In general, Analytical Innovators are more likely to use most or all of their data than are other respondent groups, are more likely to be effective at embedding analytics in their organizations, tend to want faster data analysis and, perhaps most interestingly, are more likely than other companies to have seen a power shift within their organizations as a result of analytics. In particular, Analytical Innovators differ from other survey respondents in the following key areas.
1. Analytical InnovatorsTend to Use More Data. A substantial majority of Analytical Innovators say they tend to use much or all of the data their organizations generate. (See “Analytical Innovators Tend to Use More Data.”) This contrasts sharply with the other four groups of organizations we identified. Analytical Innovators are three times more likely to say they use a great deal or all of their data than the 8% of respondents who are the least effective at using analytics for competitive advantage and innovation and whom we call Level 1. More generally, we saw a strong correlation between how much a given company uses analytics to create competitive advantage and advance innovation and how much of their data that company uses.
2. Analytical Innovators Manage Information More Effectively. We also found that there is a strong correlation between driving competitive advantage and innovation with analytics and a company’s effectiveness at managing the information transformation cycle, that is: capturing data, analyzing information, aggregating and integrating data, using insights to guide future strategy and disseminating information and insights. (See “Managing the Information Transformation Cycle.”)
The gap between Analytical Innovators and Level 1 organizations, which innovate with analytics the least and gain the least competitive advantage from analytics, is dramatic across all of these categories. Compared to Level 1 organizations, Analytical Innovators are more than twice as effective at capturing information, more than three times as likely to say they are effective at analyzing information, and more than four times as effective at aggregating and integrating information. Perhaps most noteworthy, Analytical Innovators are six times more likely than Level 1 companies to say that they are effective at using insights from analytics to guide future strategies.
Notice that all respondents tend to be more effective at capturing data than at any other analytics-related activity. Analytical Innovators, however, are the most consistently effective of any group across all categories. For example, Level 1s are twice as likely to say they are effective at capturing data as they are at disseminating insights. Analytical Innovators, by contrast, have less drop-off in effectiveness across these activities.
We took a closer look at the ability of Analytical Innovators to disseminate insights — specifically, how well they moved insights to customer-facing employees, an extremely valuable activity for many enterprises.

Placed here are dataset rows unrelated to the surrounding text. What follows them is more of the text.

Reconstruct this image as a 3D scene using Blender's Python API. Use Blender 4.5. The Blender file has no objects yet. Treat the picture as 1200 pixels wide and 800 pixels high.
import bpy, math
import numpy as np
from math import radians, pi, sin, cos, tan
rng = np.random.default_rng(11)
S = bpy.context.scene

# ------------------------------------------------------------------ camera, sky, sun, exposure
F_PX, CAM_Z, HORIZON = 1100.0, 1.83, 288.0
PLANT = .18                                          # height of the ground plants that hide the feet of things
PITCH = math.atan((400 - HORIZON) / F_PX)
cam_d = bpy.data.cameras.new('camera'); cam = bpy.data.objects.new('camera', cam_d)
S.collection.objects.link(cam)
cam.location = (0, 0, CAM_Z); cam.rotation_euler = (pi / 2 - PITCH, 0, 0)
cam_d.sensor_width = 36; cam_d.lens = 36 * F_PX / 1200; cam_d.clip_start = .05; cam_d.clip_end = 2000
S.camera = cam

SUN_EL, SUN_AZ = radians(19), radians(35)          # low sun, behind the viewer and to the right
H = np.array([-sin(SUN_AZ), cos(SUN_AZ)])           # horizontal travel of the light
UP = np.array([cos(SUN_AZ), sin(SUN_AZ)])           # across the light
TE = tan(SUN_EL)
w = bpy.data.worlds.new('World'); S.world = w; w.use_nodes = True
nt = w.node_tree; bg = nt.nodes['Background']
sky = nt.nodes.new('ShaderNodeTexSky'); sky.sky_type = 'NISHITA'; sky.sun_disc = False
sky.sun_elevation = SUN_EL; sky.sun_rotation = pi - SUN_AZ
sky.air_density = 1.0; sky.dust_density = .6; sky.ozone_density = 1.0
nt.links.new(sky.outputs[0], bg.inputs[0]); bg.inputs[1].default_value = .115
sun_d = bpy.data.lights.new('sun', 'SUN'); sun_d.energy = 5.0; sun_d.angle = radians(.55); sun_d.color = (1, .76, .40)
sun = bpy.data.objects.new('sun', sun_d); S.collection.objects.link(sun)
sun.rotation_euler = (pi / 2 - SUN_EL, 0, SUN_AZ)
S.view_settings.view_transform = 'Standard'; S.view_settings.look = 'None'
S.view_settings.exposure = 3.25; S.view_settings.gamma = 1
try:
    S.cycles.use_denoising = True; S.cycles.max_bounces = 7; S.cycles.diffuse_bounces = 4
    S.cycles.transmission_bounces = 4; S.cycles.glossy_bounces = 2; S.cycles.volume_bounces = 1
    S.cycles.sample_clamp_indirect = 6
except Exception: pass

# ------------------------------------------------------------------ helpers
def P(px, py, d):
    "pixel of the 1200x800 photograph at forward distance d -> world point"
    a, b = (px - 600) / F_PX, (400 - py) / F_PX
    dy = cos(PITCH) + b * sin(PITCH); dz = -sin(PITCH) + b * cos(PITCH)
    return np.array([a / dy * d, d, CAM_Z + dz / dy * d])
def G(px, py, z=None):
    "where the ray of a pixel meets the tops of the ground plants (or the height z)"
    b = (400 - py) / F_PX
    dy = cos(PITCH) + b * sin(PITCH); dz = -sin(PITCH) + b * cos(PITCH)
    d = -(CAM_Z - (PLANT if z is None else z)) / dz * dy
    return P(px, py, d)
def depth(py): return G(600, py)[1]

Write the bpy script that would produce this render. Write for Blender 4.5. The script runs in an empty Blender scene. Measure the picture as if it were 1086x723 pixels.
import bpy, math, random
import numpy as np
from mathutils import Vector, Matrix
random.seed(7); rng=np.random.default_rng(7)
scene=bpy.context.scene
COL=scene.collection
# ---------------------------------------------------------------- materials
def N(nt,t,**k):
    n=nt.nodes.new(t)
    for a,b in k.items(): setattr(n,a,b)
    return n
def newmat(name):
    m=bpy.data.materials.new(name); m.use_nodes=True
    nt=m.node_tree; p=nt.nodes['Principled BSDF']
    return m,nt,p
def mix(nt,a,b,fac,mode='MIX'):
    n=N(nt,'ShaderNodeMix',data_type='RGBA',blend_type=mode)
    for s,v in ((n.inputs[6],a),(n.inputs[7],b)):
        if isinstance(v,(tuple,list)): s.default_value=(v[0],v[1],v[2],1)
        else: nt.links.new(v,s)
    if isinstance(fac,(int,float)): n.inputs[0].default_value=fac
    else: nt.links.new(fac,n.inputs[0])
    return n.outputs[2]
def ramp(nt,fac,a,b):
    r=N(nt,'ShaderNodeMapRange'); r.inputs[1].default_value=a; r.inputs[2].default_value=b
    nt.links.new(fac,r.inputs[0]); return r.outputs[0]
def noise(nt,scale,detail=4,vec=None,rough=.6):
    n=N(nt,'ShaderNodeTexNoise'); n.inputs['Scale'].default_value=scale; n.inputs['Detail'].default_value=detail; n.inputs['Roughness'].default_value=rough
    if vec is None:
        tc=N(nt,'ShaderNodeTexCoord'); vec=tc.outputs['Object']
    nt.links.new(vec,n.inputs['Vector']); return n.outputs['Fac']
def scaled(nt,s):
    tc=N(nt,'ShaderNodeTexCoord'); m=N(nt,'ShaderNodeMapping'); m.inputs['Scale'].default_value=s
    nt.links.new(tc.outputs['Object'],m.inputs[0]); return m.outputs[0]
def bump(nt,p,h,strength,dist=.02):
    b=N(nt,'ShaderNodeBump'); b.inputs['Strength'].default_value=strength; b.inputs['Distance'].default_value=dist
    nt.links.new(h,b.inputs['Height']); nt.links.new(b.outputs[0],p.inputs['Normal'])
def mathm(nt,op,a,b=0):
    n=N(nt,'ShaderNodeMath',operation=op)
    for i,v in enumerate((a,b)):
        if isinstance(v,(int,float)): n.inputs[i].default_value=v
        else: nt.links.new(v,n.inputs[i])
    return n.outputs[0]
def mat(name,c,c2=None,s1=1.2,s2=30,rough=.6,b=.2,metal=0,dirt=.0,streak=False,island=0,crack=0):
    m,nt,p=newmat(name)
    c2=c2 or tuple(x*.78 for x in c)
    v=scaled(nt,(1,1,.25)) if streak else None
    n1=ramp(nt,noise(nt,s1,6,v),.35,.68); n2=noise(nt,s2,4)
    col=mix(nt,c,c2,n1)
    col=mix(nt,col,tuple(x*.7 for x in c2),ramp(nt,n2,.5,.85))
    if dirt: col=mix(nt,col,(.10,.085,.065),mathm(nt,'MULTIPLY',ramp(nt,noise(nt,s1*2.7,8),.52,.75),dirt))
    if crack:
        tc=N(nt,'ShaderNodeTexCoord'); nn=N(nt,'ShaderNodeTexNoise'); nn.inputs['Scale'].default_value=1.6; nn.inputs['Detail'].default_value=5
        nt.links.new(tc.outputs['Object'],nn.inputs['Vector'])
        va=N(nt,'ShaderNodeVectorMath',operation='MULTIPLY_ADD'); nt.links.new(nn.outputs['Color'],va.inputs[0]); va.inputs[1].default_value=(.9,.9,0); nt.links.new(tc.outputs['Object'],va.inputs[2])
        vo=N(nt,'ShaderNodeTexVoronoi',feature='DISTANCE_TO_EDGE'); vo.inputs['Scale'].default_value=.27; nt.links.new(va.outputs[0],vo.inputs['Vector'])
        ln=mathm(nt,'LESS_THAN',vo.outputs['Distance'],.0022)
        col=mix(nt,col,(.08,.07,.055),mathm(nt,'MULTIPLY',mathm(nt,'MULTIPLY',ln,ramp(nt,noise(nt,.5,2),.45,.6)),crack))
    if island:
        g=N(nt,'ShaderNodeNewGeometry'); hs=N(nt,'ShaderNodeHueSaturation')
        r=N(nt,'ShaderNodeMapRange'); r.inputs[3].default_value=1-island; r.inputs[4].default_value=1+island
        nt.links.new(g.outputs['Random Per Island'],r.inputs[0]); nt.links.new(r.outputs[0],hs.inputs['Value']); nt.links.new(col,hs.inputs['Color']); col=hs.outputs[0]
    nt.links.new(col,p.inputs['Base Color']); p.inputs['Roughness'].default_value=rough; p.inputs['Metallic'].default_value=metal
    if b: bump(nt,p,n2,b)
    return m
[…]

Forty-five percent of Analytical Innovators strongly agreed that customer-facing employees in their organization have access to insights from analytics to drive sales and productivity — something they were 7.5 times more likely to report than Level 1 organizations. (See “Getting Insights to the Front Line.”) This characteristic could be one of the ways that Analytical Innovators get a competitive advantage from analytics.
3. Speed Is Very Important to Most Analytical Innovators. We also discovered that Analytical Innovators have, as a group, a stronger need for speed than other survey respondents: They are more likely to mark its importance. (See “The Need for Speed.”) Eighty-seven percent of Analytical Innovators report that it is very important to have the ability to process and analyze data more quickly. That’s more than twice the percentage of respondents from Level 1 organizations who report that. Analytical Innovators are primarily focused on utilizing speed in three distinct areas: customer experience, pricing strategy and, notably, innovation.
Interestingly, Analytical Innovators are also much more likely than other groups to say that analytics has started to shift the power structure within their organizations. Whereas 59% of Analytical Innovators agree somewhat or strongly that there is such a power shift in their organizations, just 7% of Level 1s say the same thing. (See “Analytics Can Shift the Power Structure.”) Consistent with our other findings, the more an organization uses analytics to build competitive advantage and to innovate, the more likely it is to say analytics has shifted its power dynamics.
At PayPal, for example, business analysts — at least a select group of them — are increasingly viewed as ‘thought partners’ who provide not only answers to what to change in the organization, but also how to implement that change. Quantifying impact and leveraging analytics in general are increasingly mandated components of every new PayPal initiative across finance, operations and products, according to Veronika Belokhvostova, director of global business analytics at PayPal.
How a Data-Oriented Culture Changes Organizations
In our survey analysis, we’ve discovered striking differences between Analytical Innovators and their less analytics-driven counterparts. What we found interesting, even surprising, is that Analytical Innovators are not just those companies we would expect — newer, agile online organizations or huge companies with vast analytics investments. Rather, this group represents variously sized companies across industry sectors and geographies. We also identified interesting characteristics shared by Analytical Innovators. They are more likely to use more of their data. They tend to be more effective at driving the information transformation cycle — capturing, analyzing, aggregating, integrating and disseminating information — and thus embedding analytics in the organization. More of them report a greater need for speed in processing and analyzing data.
Perhaps most intriguingly, not only do we see a shift of power with the effective use of analytics, but we also note a marked cultural difference. While many respondents have yet to develop a data-oriented culture, Analytical Innovators as a group tend to score high on those attributes that define such a culture. They tend to be open to new ideas. Customer-facing employees are more likely to have access to data they need. Executives foster analytics-driven decisions, and analytics champions are more likely to exist within these organizations. And more of the companies are able to use analytics to collaborate effectively.
One important takeaway is that a data-oriented culture makes it easier for organizations to innovate when decision makers have confidence in where the data comes from, how it is developed and by whom. But another, perhaps more important takeaway is that Analytical Innovators are not just seeing analytics as an important path to value. Instead, they are evolving and changing as organizations as a result of their experience with analytics.
References
1. Match.com and Chadwick Martin Bailey 2009-2010 surveys, http://cp.match.com/cppp/media/CMB_Study.pdf.
2. “Match.com’s Ginsberg on Subscribers, Strategy,” Bloomberg video, May 20, 2012, www.bloomberg.com/video/70015972-match-com-s-ginsberg-on-subscribers-strategy.html.
3. D. Kiron and R. Shockley, “Creating Business Value With Analytics,” MIT Sloan Management Review 53, no 1 (fall 2011): 57-63.